Items from a data source
_ _ _

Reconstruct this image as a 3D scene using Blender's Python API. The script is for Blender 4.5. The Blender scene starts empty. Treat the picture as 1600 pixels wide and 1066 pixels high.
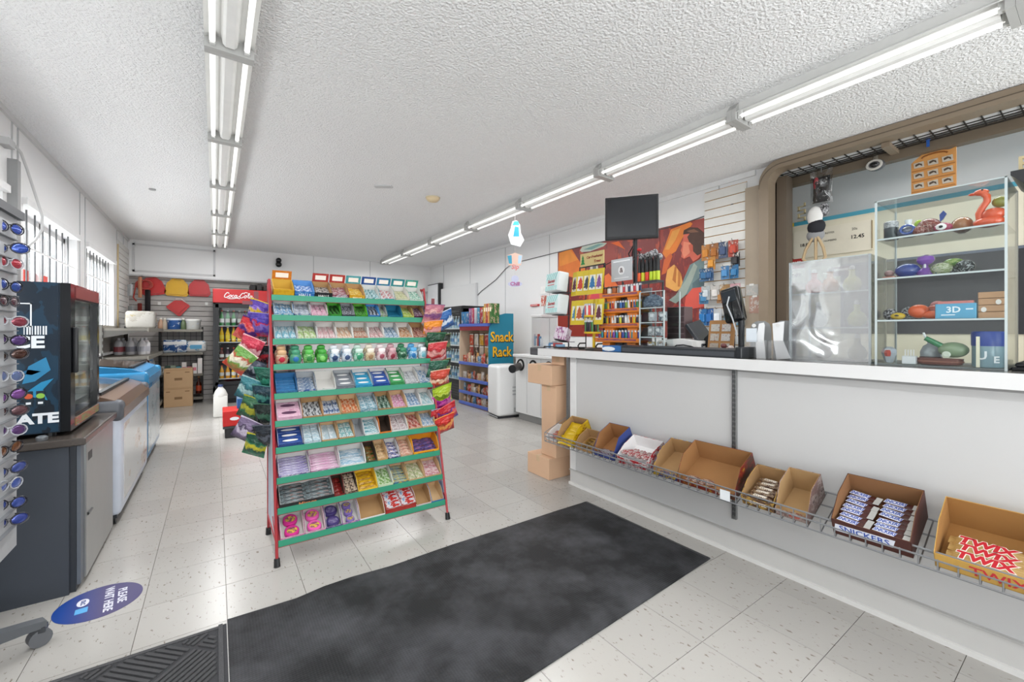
import bpy, bmesh, math, random
from mathutils import Matrix, Vector
random.seed(7)
PI = math.pi
scene = bpy.context.scene
COL = scene.collection

# ---------------------------------------------------------------- camera
CAM_Z = 1.22
cam_d = bpy.data.cameras.new('camera')
cam_d.sensor_width = 36.0
cam_d.lens = 662.0 / 1600.0 * 36.0
cam_d.shift_y = -15.0 / 1600.0
cam_d.clip_start = 0.02
cam = bpy.data.objects.new('camera', cam_d)
cam.location = (0, 0, CAM_Z)
cam.rotation_euler = (PI / 2, 0, math.radians(-35))
COL.objects.link(cam)
scene.camera = cam

# ---------------------------------------------------------------- world, daylight, exposure
world = bpy.data.worlds.new('overcast_sky')
scene.world = world
world.use_nodes = True
bg = world.node_tree.nodes['Background']
bg.inputs[0].default_value = (0.92, 0.96, 1.0, 1)
bg.inputs[1].default_value = 1.25
vs = scene.view_settings
vs.view_transform = 'Standard'
vs.look = 'None'
vs.exposure = 0.26
vs.gamma = 1.0
vs.use_curve_mapping = False

# room
XL, XR = -1.18, 4.17
YF, YB = -1.30, 9.45
ZC = 2.74

def area_light(name, loc, rot, sx, sy, power, color=(1, 1, 1)):
    d = bpy.data.lights.new(name, 'AREA')
    d.shape = 'RECTANGLE'
    d.size, d.size_y = sx, sy
    d.energy = power
    d.color = color
    o = bpy.data.objects.new(name, d)
    o.location = loc
    o.rotation_euler = rot
    COL.objects.link(o)
    return o
# daylight entering by the shop-front glazing behind the camera and by the windows of the left wall,
# straight from the sky, plus added uplights that lift the ceiling in place of pavement bounce
DAY = (0.985, 0.99, 1.0)
area_light('daylight_shopfront', (1.9, YF - 0.25, 1.6), (math.radians(90), 0, 0), 6.2, 1.9, 95, DAY)
area_light('added_uplight', (1.5, YF - 0.45, 0.55), (math.radians(128), 0, 0), 5.4, 1.0, 85, DAY)
for yy, ll, pw_ in ((3.1, 2.2, 90), (5.46, 1.45, 340), (7.37, 1.45, 440)):
    area_light('daylight_window', (XL - 0.95, yy, 3.05), (0, math.radians(-48), 0), 1.0, ll + 1.2, pw_, DAY)
    area_light('added_uplight', (XL - 0.45, yy, 0.9), (0, math.radians(-125), 0), 0.5, ll, 20, DAY)

# ---------------------------------------------------------------- materials
def lin(c):
    if isinstance(c, str):
        c = c.lstrip('#')
        c = tuple(int(c[i:i + 2], 16) / 255 for i in (0, 2, 4))
    return tuple((x / 12.92 if x <= 0.04045 else ((x + 0.055) / 1.055) ** 2.4) for x in c[:3])
MATS = {}
def nd(nt, t, **kw):
    n = nt.nodes.new(t)
    for k, v in kw.items():
        setattr(n, k, v)
    return n
def M(col, rough=0.5, metal=0.0, var=0.06, scale=14.0, bump=0.0, bscale=60.0, coat=0.0, trans=0.0, emit=0.0, alpha=1.0, spec=0.5, ior=1.45):
    """plain surface with a slight procedural mottling"""
    key = ('M', col, rough, metal, var, scale, bump, bscale, coat, trans, emit, alpha, spec)
    if key in MATS:
        return MATS[key]
    m = bpy.data.materials.new('surface_' + str(col).strip('#'))
    m.use_nodes = True
    nt = m.node_tree
    b = nt.nodes['Principled BSDF']
    c = lin(col)
    if trans == 0 and emit == 0:
        tc = nd(nt, 'ShaderNodeTexCoord')
        nz = nd(nt, 'ShaderNodeTexNoise')
        nz.inputs['Scale'].default_value = scale
        nz.inputs['Detail'].default_value = 3
        nt.links.new(tc.outputs['Object'], nz.inputs['Vector'])
        mx = nd(nt, 'ShaderNodeMix', data_type='RGBA')
        mx.inputs['A'].default_value = tuple(x * (1 - var) for x in c) + (1,)
        mx.inputs['B'].default_value = tuple(min(1, x * (1 + var)) for x in c) + (1,)
        nt.links.new(nz.outputs['Fac'], mx.inputs['Factor'])
        nt.links.new(mx.outputs['Result'], b.inputs['Base Color'])
        if bump:
            n2 = nd(nt, 'ShaderNodeTexNoise')
            n2.inputs['Scale'].default_value = bscale
            n2.inputs['Detail'].default_value = 2
            nt.links.new(tc.outputs['Object'], n2.inputs['Vector'])
            bp = nd(nt, 'ShaderNodeBump')
            bp.inputs['Strength'].default_value = min(1, bump)
            bp.inputs['Distance'].default_value = 0.01 * bump
            nt.links.new(n2.outputs['Fac'], bp.inputs['Height'])
            nt.links.new(bp.outputs['Normal'], b.inputs['Normal'])
    else:
        b.inputs['Base Color'].default_value = c + (1,)
    b.inputs['Roughness'].default_value = rough
    b.inputs['Metallic'].default_value = metal
    b.inputs['Specular IOR Level'].default_value = spec
    b.inputs['IOR'].default_value = ior
    if coat:
        b.inputs['Coat Weight'].default_value = coat
        b.inputs['Coat Roughness'].default_value = 0.08
    if trans:
        b.inputs['Transmission Weight'].default_value = trans
    if emit:
        b.inputs['Emission Color'].default_value = c + (1,)
        b.inputs['Emission Strength'].default_value = emit
    b.inputs['Alpha'].default_value = alpha
    MATS[key] = m
    return m
def PRT(c1, c2, c3, scale=3.0, seed=0.0, rough=0.35, oval=None, stretch=(1, 1, 1), t1=0.5, t2=0.62):
    """printed packaging: patches of three inks, optionally an oval badge in the middle"""
    key = ('P', c1, c2, c3, scale, seed, rough, oval, stretch, t1, t2)
    if key in MATS:
        return MATS[key]
    m = bpy.data.materials.new('print_' + c1.strip('#'))
    m.use_nodes = True
    nt = m.node_tree
    b = nt.nodes['Principled BSDF']
    tc = nd(nt, 'ShaderNodeTexCoord')
    mp = nd(nt, 'ShaderNodeMapping')
    mp.inputs['Location'].default_value = (seed * 1.7, seed * 0.9, seed * 2.3)
    mp.inputs['Scale'].default_value = stretch
    nt.links.new(tc.outputs['Generated'], mp.inputs['Vector'])
    n1 = nd(nt, 'ShaderNodeTexNoise')
    n1.inputs['Scale'].default_value = scale
    n1.inputs['Detail'].default_value = 4.0
    n1.inputs['Roughness'].default_value = 0.7
    nt.links.new(mp.outputs['Vector'], n1.inputs['Vector'])
    r1 = nd(nt, 'ShaderNodeValToRGB')
    r1.color_ramp.interpolation = 'CONSTANT'
    e = r1.color_ramp.elements
    ink = lambda c: tuple(q * .72 for q in lin(c)) + (1,)
    e[0].position, e[0].color = 0, ink(c1)
    e[1].position, e[1].color = t1, ink(c2)
    x = e.new(t2)
    x.color = ink(c3)
    nt.links.new(n1.outputs['Fac'], r1.inputs['Fac'])
    out = r1.outputs['Color']
    if oval:
        sub = nd(nt, 'ShaderNodeVectorMath', operation='SUBTRACT')
        sub.inputs[1].default_value = (0.5, 0.5, 0.5)
        nt.links.new(tc.outputs['Generated'], sub.inputs[0])
        mul = nd(nt, 'ShaderNodeVectorMath', operation='MULTIPLY')
        mul.inputs[1].default_value = (1.0, 1.7, 0.0)
        nt.links.new(sub.outputs[0], mul.inputs[0])
        ln = nd(nt, 'ShaderNodeVectorMath', operation='LENGTH')
        nt.links.new(mul.outputs[0], ln.inputs[0])
        lt = nd(nt, 'ShaderNodeMath', operation='LESS_THAN')
        lt.inputs[1].default_value = 0.33
        nt.links.new(ln.outputs['Value'], lt.inputs[0])
        mx = nd(nt, 'ShaderNodeMix', data_type='RGBA')
        nt.links.new(lt.outputs[0], mx.inputs['Factor'])
        nt.links.new(out, mx.inputs['A'])
        mx.inputs['B'].default_value = lin(oval) + (1,)
        out = mx.outputs['Result']
    nt.links.new(out, b.inputs['Base Color'])
    b.inputs['Roughness'].default_value = rough
    MATS[key] = m
    return m
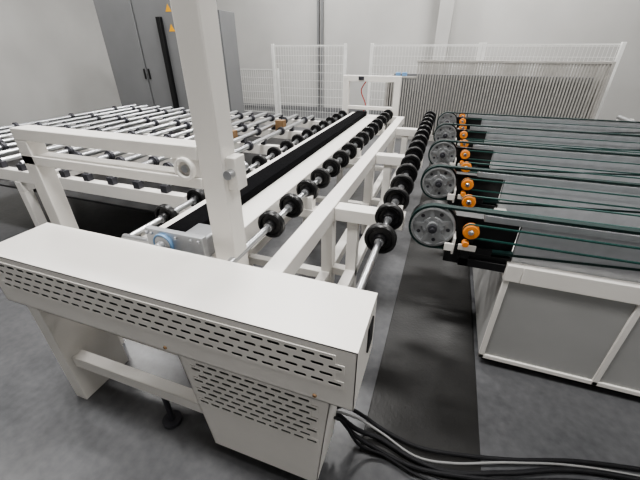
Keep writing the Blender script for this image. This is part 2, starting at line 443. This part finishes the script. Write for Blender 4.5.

_ _ _

> [To do]
Show every line from the entries above in which "image" appears.

> [Output]
Reconstruct this image as a 3D scene using Blender's Python API. The script is for Blender 4.5. The Blender scene starts empty. Treat the picture as 1600 pixels wide and 1066 pixels high.
Keep writing the Blender script for this image. This is part 2, starting at line 443. This part finishes the script. Write for Blender 4.5.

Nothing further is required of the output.